LaMothe, who was a competitive tennis player while growing up before an injury to her knee sidelined her from the sport permanently, looked to golf to help scratch her competitive inch. But before starting Foray she was having trouble finding something to wear.
She remembers playing at Bethpage’s Red Course for one of her first rounds and she went to a popular fast-fashion clothing chain to purchase khakis, because that’s what she thought she was supposed to wear. There wasn’t any stretch, they were cotton, and they certainly weren’t sporty. She felt like it was Halloween, and she was wearing a golf costume.

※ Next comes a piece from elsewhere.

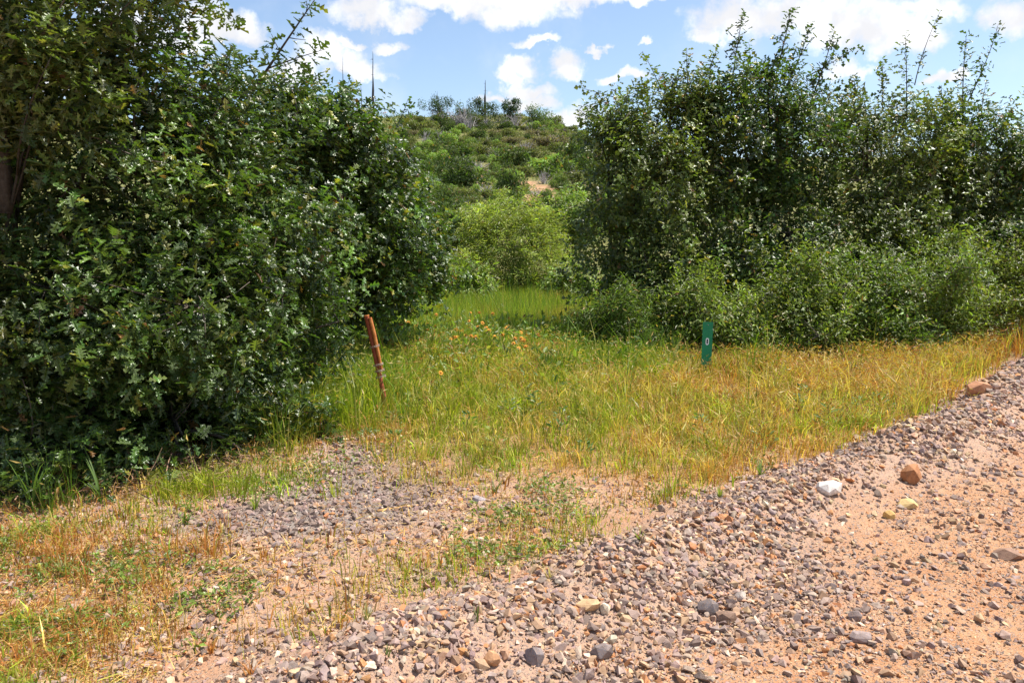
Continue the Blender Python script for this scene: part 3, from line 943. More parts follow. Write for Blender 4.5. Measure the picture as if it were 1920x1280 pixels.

“One of the barriers to entry for women is they think the clothing sucked,” says LaMothe. “You’re not going to not exercise because you can’t find a pair of shoes you like. That doesn’t make sense.
“Golf is one of those sports where it’s already very intimidating emotionally and physically. Standing on the tee as a beginner and not knowing what you’re doing is scary – so why would you have to worry about what you look like?”

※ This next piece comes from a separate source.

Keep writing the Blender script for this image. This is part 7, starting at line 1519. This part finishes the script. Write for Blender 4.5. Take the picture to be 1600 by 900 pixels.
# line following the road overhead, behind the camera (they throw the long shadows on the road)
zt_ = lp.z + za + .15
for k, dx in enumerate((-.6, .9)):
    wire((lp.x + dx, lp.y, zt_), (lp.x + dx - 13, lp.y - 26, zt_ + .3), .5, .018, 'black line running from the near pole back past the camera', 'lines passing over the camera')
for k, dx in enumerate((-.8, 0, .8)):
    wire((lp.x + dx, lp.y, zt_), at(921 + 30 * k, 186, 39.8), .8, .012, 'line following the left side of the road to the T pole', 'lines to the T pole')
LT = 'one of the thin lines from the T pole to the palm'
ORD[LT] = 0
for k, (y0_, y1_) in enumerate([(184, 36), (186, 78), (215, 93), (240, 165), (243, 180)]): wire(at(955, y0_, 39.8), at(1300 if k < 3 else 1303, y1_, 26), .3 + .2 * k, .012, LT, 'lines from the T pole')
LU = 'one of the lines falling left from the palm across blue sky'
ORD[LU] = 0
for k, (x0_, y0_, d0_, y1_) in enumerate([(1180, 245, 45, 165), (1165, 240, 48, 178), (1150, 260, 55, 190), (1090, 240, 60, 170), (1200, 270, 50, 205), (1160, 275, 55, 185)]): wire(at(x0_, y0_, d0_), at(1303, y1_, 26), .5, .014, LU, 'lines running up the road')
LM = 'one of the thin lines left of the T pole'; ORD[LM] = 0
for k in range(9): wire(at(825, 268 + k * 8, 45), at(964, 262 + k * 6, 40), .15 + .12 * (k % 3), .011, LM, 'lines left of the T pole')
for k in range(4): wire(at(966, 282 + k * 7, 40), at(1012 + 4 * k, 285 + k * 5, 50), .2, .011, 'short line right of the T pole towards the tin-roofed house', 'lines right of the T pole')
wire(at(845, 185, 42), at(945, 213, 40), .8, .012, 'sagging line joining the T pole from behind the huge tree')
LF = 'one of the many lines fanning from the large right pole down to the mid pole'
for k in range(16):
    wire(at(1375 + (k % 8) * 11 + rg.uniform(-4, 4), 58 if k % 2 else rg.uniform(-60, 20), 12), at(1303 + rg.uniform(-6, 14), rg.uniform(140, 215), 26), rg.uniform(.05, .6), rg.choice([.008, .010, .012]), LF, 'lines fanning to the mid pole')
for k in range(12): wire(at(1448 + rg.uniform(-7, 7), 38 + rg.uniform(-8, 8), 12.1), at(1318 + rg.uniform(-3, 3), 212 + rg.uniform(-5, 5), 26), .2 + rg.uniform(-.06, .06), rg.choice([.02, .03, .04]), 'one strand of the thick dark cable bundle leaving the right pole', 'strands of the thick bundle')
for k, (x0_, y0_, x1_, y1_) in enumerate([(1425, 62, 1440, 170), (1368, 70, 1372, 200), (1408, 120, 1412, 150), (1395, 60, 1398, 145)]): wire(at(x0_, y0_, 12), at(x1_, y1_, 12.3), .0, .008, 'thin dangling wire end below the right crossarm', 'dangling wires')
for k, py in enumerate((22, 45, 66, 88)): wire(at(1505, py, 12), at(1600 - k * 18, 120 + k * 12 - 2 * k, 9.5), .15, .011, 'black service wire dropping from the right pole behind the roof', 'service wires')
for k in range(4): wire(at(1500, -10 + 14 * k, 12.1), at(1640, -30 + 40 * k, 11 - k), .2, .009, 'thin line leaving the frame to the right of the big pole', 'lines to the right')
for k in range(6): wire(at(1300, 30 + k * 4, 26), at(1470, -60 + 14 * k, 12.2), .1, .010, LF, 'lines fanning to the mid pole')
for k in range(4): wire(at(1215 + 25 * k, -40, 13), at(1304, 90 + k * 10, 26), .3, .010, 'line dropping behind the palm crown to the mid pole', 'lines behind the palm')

Instead LaMothe – she now as a decent-size team, of which 90 percent are women – began a laser-like effort on pleasing this underserved female consumer. The rest is history.
There’s care and attention to detail, she says, as key pillars to the brand’s output. It’s worn on the LPGA Tour and at clubs across the country. She’s constantly striving for consistency in her garments and is continually searching for perfection. She reads every customer service email still. Foray donates to First Tee and Evan’s Scholars every year, too, as part of its effort to grow golf with young women. The Foray team prides itself on being good ‘makers’ but also really knowledgeable about its consumer.
And she still gets the pinch-me moments.
She played a Member-Guest the other week and was scoping the crowd only to find someone wearing a Foray shirt. It’s like a chef, she says, seeing someone enjoy their food.
“There’s so much time and energy into the recipe and picking the ingredients and have someone sit in front of a plate and say, ‘wow, this is amazing,’ is the ultimate,” says LaMothe. “To see someone enjoy it and be comfortable in it, it’s crazy surreal. It makes me proud.”